“Perseguidos, mas no desamparados; derribados, pero no destruidos; llevando en el cuerpo siempre por todas partes la muerte de Jesús, para que también la vida de Jesús se manifieste en nuestros cuerpos” (2 Cor. 4:9-10).
Si estuvieses sentado en un calabozo por causa del evangelio, ¿qué tendrías? No tendrías reuniones de mujeres a las que asistir, llamadas telefónicas pendientes, estudios bíblicos para preparar, reuniones de oración, cultos, hermanos creyentes con los cuales poder tener comunión; no tendrías ninguna de las actividades cristianas que nos apoyan y nos mantienen tan ocupadas.

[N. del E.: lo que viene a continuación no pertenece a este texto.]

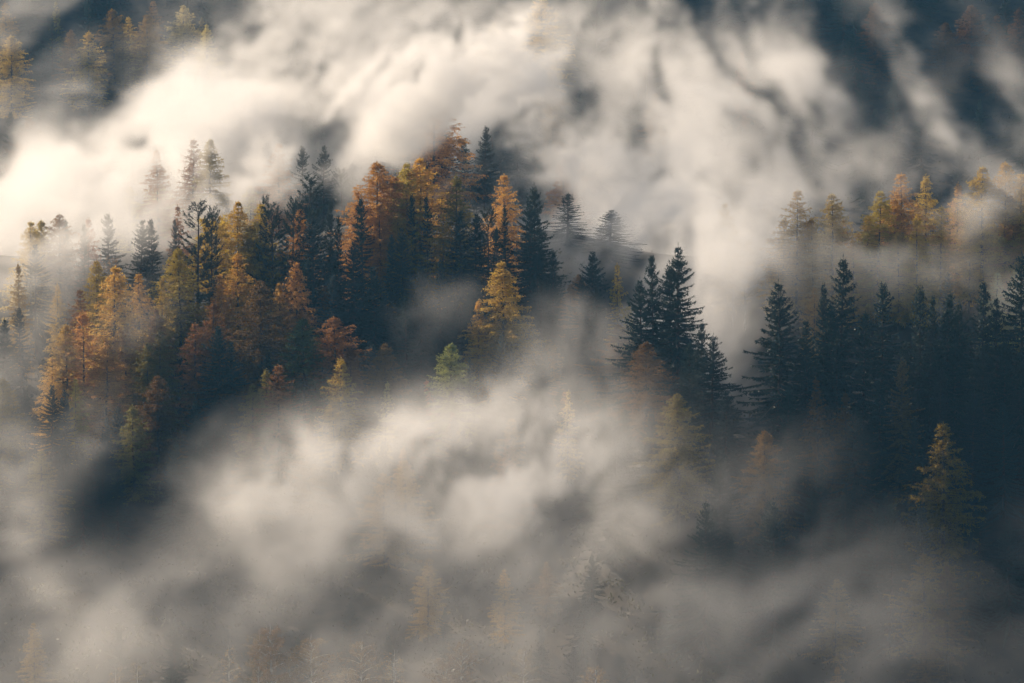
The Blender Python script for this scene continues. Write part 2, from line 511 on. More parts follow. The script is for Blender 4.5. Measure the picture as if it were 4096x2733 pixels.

Si hubieras tenido la idea simple de que, porque Dios te estaba cuidando, nada malo te pasaría, te vendría de sorpresa encontrarte con hambre, frío, sola, enferma y maltratada, hasta no empezar a recordar que el apóstol Pablo pasó por allí. Si la celda estuviera oscura, húmeda, inhóspita, con insuficiente luz para leer, si no hubiese higiene, sino suciedad y olores repugnantes, si personas inhumanas te atendiesen, si hubieses perdido familia y amigos en la persecución, si te estuvieran acusando falsamente, si preguntaran por nombres de otros creyentes, si te sacasen para interrogar y torturar cada día, si todo esto te pasara a ti, ¿qué tendrías?
Tendrías la relación con Jesús que has estado cultivando a lo largo de tu experiencia con Él. Serías tú y Él, si Él es real para ti. Le tendrías hablando contigo, si hubieses aprendido a reconocer su voz. Tendrías la sensación de participar en su sufrimiento por la iglesia, y el amor por la iglesia que ya tienes. Tendrías lo que siempre has tenido que no te puede ser quitado: a Jesús a tu lado y la comunión con sus padecimientos, al Espíritu Santo poniendo gozo profundo en tu corazón, la sensación del alto privilegio de ser escogida para participar en una pequeña manera en cumplir lo que falta de los padecimientos de Cristo por su iglesia. Tendrías la sensación de pertenecer a su cuerpo internacional y el conocimiento de que los cristianos por todo el mundo están orando por ti, contigo, animándote, en deuda contigo, apoyándote. Estarías orando por otros creyentes en circunstancias similares y te sentirías muy cerca de ellos. Tendrías el conocimiento y la confianza de que la voluntad de Dios se estaba cumpliendo en ti y por medio de ti, y que estabas desempeñando tu papel: el de la construcción de su templo y el de completar el cupo de mártires para que Cristo volviese.
El Cielo te sería muy real y querido. Mirarías atrás sobre tu vida, agradecida por todo lo que hubieras podido hacer para el Señor. Tu corazón estaría lleno con gratitud por todo el camino por el cual el Señor te había conducido. La vida te parecería corta y la eternidad larga. Estarías deseando que tu sufrimiento terminase para entrar en tu recompensa eterna. Sabrías que el sufrimiento presente no es comparable con la gloria venidera, y estarías pidiendo gracia para ser fiel hasta la muerte para recibir la corona de la vida. Tu corazón estaría rebosando con amor para el Señor Jesús. Te sentirías más cerca de Él que nunca, sufriendo con Él, amándole, moviendo, respirando y estando en Él, íntimamente conectado con Él, llevando en tu cuerpo el padecimiento de Cristo, sufriendo sus sufrimientos y Él sufriendo los tuyos. Para ti, el vivir sería Cristo y el morir ganancia.